TASK DETAILS: Pictures excluded, return the lines below from the first through the line holding "S = bpy.context.scene".

EXTRACTED RECORDS:
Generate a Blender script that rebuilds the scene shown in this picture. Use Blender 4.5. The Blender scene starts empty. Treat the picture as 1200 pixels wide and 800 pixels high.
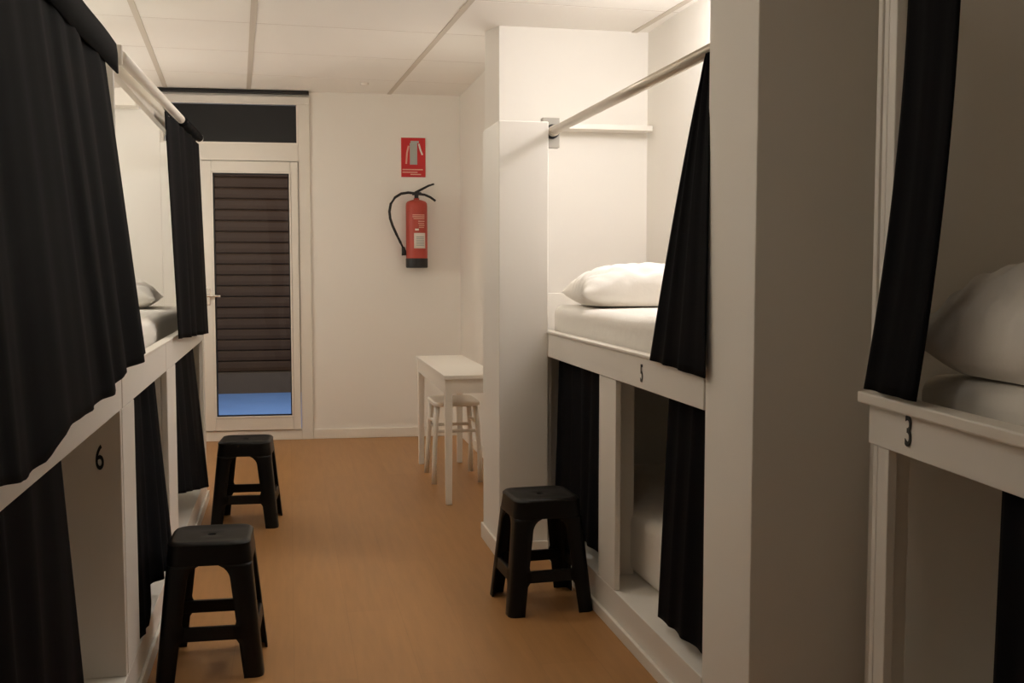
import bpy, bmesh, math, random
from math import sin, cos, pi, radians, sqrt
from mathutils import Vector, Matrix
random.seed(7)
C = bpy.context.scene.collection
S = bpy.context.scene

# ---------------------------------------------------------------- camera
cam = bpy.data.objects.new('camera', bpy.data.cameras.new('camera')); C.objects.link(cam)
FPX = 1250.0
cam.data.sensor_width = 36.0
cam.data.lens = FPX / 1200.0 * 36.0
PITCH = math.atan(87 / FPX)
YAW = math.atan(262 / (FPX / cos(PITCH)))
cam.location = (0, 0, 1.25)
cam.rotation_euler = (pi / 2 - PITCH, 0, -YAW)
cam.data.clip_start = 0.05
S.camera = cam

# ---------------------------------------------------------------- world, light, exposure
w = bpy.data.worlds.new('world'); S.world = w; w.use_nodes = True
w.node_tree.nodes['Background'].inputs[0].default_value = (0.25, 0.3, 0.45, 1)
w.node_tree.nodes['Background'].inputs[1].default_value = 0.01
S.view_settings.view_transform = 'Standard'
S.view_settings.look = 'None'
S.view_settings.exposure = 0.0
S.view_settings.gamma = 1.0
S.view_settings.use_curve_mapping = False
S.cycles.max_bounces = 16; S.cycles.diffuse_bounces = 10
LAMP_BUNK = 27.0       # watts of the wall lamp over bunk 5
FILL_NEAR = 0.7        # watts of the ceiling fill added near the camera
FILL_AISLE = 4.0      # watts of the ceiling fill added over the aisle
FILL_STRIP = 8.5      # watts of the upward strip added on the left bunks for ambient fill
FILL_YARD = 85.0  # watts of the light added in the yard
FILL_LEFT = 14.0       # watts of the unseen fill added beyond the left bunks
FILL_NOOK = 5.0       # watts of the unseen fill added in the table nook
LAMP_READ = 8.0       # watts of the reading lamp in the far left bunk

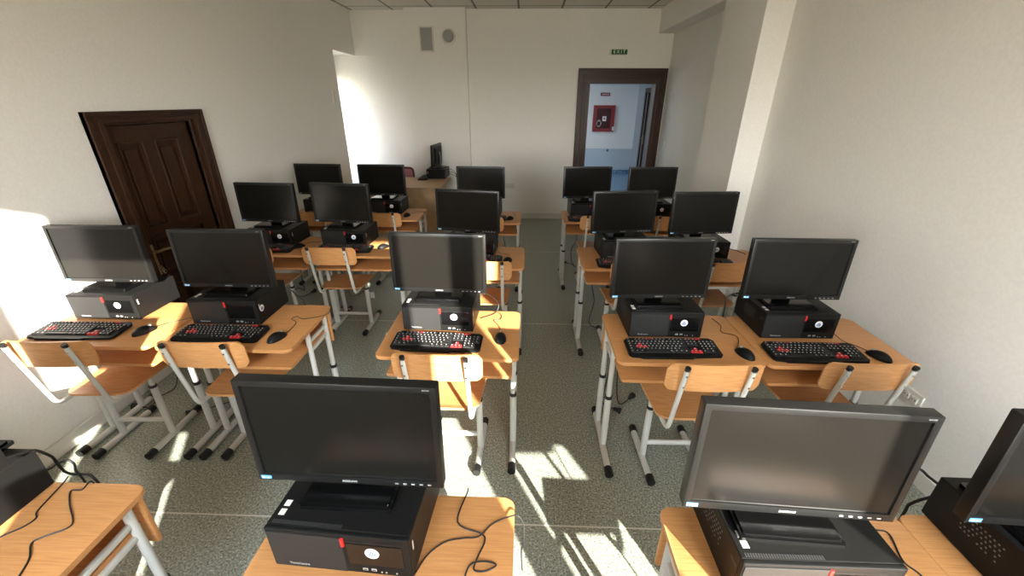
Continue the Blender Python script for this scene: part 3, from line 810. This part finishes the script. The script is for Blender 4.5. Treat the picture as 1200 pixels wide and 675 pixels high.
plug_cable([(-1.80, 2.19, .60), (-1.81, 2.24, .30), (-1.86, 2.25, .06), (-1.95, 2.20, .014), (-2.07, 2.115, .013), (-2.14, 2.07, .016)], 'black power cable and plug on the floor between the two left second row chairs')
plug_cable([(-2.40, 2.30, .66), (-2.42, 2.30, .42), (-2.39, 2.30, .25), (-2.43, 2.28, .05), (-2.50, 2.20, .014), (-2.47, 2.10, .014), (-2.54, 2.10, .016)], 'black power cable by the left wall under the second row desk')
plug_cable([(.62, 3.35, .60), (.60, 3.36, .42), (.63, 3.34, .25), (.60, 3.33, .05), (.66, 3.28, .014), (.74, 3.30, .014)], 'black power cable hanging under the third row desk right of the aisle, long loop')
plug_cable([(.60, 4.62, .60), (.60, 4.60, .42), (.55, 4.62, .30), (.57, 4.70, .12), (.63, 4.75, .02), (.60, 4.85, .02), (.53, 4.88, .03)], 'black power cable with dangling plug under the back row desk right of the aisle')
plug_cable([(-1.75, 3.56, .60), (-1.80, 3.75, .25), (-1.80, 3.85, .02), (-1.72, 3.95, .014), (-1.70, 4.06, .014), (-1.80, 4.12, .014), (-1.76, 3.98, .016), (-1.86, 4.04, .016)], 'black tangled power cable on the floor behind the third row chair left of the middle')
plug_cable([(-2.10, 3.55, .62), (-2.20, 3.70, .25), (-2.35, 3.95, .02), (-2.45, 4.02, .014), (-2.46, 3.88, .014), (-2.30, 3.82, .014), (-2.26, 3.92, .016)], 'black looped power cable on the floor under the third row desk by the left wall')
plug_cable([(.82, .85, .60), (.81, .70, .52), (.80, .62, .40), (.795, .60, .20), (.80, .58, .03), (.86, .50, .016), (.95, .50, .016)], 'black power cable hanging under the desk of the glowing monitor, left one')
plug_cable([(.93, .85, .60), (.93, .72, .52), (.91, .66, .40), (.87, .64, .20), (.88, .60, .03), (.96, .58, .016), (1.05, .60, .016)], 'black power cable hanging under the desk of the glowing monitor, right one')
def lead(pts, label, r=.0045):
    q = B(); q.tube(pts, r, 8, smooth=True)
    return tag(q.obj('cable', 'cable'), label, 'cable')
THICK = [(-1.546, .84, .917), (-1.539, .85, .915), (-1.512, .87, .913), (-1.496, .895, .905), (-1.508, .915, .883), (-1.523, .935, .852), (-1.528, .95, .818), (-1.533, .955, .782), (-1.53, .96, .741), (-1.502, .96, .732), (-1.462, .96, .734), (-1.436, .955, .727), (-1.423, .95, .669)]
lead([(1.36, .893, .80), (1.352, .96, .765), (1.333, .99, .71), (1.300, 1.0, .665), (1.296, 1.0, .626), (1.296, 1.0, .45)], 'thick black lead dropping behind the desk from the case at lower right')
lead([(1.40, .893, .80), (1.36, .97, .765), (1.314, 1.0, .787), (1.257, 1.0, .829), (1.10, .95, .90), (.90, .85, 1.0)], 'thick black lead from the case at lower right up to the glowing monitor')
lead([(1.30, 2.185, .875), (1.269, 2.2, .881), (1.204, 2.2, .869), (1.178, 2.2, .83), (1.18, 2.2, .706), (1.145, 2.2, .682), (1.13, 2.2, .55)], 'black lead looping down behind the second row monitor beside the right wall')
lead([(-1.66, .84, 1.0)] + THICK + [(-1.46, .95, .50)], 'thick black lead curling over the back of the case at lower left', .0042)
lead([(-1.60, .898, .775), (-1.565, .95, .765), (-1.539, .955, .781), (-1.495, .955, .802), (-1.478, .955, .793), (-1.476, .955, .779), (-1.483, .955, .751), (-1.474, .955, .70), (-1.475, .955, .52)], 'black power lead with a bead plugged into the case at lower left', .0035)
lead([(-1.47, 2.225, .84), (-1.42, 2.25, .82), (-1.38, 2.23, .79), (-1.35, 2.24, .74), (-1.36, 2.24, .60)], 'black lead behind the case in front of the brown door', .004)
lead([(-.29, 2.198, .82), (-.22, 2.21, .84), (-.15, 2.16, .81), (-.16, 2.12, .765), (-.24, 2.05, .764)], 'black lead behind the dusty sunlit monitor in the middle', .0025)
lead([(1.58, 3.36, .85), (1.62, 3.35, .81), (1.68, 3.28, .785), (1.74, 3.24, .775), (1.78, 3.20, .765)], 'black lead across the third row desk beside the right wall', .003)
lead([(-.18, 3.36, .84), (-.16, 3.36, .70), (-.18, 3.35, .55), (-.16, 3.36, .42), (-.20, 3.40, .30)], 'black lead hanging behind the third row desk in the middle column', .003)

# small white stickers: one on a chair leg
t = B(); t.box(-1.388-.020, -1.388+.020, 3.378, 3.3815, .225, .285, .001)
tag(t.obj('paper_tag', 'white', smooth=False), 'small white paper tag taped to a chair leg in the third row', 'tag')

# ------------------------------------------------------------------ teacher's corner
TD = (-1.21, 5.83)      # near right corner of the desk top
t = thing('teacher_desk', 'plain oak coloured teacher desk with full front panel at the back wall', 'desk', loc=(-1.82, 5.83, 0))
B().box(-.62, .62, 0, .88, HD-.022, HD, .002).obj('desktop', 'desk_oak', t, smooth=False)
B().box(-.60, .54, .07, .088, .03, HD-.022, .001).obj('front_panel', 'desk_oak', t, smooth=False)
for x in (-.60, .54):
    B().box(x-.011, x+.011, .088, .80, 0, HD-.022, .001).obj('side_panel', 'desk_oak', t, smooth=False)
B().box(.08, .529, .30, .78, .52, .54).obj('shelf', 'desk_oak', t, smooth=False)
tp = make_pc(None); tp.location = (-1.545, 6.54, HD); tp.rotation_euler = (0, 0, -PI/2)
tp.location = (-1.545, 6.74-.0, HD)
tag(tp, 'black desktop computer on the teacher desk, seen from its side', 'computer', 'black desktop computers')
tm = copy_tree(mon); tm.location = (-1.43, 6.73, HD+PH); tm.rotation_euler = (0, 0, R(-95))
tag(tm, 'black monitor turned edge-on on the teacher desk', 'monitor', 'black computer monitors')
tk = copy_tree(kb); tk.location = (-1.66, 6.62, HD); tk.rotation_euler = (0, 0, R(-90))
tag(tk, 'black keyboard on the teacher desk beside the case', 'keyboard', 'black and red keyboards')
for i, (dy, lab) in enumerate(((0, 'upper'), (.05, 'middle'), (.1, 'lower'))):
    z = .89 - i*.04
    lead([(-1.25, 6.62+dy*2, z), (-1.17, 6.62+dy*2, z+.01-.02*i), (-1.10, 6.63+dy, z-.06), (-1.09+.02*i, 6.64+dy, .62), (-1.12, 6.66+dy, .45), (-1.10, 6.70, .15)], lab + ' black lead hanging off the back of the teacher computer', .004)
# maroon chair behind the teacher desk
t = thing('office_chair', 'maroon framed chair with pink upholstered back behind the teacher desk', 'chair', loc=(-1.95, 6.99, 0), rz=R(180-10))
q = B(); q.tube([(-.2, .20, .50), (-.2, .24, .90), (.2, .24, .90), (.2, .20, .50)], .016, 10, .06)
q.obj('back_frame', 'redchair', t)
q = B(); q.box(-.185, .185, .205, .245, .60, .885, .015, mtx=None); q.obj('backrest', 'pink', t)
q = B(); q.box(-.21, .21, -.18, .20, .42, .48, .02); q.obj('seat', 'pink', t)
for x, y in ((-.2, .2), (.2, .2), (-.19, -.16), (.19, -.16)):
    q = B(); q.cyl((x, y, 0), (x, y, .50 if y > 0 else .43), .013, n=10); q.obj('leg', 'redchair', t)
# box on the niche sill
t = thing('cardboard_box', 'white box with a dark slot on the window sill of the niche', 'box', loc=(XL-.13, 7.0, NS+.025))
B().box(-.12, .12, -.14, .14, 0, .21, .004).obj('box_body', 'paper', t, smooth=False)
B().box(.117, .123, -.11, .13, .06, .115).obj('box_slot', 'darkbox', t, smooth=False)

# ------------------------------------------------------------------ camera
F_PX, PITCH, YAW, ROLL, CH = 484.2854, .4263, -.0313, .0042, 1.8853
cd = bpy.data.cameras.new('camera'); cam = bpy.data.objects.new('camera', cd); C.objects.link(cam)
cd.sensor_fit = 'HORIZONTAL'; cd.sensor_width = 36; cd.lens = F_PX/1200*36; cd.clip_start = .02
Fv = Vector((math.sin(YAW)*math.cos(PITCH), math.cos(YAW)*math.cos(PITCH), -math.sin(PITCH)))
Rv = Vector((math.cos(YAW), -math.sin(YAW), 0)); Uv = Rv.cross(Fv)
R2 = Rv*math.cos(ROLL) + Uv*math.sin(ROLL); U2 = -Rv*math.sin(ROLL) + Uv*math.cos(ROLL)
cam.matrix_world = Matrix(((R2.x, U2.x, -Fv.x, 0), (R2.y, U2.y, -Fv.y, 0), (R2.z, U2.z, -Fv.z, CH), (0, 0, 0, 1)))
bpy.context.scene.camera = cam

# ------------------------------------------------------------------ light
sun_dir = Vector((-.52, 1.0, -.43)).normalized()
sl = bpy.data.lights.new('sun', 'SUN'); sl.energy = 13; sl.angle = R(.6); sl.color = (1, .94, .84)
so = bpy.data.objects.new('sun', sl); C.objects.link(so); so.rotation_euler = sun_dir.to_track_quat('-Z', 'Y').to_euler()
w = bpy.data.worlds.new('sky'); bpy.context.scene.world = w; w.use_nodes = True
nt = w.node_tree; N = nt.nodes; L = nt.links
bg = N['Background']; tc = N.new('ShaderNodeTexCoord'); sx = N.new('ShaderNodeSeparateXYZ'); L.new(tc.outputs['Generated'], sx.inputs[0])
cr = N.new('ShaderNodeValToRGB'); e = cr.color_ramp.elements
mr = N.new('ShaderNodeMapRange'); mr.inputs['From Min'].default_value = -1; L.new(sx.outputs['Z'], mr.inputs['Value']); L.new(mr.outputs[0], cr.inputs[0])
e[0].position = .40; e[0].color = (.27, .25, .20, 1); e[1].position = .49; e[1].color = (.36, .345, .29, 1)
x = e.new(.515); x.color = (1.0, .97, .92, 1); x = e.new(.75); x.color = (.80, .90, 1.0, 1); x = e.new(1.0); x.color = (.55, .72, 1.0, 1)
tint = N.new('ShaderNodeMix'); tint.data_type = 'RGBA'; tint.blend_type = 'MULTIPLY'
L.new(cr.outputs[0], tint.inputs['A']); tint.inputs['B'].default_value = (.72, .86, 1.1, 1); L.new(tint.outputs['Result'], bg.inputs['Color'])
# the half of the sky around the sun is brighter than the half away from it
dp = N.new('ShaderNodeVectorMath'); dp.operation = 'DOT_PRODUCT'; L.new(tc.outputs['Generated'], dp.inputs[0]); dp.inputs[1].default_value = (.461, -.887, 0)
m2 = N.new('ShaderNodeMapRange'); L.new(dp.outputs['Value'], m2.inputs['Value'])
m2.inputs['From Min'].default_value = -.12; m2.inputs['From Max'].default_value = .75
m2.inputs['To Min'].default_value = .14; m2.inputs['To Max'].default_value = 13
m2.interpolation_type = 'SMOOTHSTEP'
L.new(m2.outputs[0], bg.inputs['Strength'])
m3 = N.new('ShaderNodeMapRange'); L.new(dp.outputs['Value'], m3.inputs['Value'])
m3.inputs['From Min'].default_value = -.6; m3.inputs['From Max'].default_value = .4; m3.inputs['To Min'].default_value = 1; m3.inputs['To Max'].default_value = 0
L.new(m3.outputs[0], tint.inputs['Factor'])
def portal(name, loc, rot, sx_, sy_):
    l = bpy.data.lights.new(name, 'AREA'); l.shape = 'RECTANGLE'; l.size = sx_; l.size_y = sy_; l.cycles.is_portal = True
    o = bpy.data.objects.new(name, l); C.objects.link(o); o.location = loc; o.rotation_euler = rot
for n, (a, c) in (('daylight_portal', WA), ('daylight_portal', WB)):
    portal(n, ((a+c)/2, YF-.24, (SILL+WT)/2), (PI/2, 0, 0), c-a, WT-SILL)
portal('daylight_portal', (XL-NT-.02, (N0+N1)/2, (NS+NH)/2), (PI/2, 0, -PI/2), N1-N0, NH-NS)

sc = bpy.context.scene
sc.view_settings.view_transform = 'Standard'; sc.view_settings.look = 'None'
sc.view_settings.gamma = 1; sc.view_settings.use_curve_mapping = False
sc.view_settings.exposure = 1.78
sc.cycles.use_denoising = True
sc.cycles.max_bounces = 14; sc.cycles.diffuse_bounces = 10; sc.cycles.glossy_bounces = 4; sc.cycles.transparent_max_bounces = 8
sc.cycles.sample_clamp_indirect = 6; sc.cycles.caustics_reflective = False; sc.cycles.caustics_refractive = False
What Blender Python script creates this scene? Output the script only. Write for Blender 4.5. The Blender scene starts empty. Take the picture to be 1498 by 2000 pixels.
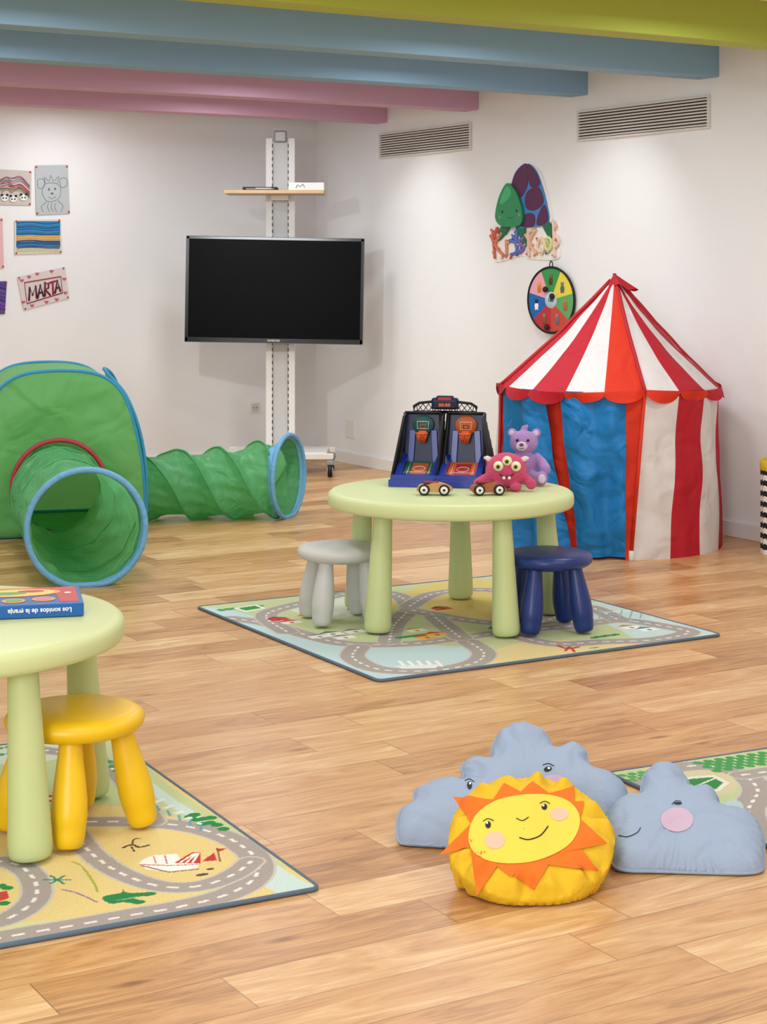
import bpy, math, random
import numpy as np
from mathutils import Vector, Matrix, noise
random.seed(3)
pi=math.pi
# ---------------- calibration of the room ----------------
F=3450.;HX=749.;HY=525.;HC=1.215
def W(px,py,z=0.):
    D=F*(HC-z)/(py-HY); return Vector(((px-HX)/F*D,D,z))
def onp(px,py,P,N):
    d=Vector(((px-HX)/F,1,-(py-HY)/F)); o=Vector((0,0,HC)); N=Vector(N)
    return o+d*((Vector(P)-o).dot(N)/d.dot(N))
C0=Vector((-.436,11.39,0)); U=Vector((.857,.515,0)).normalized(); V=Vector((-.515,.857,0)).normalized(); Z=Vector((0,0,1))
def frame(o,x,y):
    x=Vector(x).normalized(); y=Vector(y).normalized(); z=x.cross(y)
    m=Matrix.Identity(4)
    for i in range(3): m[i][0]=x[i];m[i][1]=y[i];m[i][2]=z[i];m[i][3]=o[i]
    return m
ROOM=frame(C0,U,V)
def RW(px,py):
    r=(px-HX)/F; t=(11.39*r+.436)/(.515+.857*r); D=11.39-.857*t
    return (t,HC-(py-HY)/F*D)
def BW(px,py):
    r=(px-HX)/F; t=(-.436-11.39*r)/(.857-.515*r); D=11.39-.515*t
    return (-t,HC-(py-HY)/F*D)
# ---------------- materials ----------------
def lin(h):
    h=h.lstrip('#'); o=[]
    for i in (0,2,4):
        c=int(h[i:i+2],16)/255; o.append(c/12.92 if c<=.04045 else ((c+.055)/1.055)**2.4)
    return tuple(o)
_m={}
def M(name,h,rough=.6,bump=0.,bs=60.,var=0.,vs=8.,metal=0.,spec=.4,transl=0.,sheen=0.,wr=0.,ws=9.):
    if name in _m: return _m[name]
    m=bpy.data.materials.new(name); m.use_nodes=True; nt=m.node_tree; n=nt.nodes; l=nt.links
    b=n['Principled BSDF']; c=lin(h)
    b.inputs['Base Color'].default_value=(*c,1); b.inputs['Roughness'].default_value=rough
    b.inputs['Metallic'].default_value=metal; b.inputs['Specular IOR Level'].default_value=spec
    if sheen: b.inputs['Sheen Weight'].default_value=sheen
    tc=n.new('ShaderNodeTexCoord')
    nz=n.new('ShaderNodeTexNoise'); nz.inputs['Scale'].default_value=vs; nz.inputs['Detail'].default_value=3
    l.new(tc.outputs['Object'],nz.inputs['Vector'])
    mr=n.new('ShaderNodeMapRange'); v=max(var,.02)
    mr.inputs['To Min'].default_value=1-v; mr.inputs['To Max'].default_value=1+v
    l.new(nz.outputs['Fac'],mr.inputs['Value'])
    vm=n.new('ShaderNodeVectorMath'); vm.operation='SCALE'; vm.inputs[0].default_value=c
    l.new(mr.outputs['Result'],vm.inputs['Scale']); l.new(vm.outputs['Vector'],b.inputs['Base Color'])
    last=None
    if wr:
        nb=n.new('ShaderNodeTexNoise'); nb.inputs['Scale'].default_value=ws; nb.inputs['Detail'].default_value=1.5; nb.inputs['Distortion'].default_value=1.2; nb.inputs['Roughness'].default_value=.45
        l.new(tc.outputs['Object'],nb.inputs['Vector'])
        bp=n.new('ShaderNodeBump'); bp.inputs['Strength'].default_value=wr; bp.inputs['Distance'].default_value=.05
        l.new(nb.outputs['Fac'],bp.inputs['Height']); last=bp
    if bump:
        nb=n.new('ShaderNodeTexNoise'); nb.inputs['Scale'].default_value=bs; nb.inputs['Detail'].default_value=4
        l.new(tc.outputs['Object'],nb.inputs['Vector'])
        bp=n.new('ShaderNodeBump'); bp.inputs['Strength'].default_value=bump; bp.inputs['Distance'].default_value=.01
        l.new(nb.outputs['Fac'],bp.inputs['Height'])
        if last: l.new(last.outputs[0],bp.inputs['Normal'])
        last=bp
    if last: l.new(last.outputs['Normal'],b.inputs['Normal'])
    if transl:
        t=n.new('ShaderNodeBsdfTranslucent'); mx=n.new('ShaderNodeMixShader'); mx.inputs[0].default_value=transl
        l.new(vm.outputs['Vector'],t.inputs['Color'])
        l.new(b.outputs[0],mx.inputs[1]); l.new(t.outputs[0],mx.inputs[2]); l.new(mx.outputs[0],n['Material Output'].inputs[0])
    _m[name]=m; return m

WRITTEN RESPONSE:
Generate a Blender script that rebuilds the scene shown in this picture. Use Blender 4.5. The Blender scene starts empty. Treat the picture as 1200 pixels wide and 800 pixels high.
import bpy, bmesh, math, random
from math import sin, cos, pi, radians, sqrt
from mathutils import Vector, Matrix
random.seed(7)
C = bpy.context.scene.collection
S = bpy.context.scene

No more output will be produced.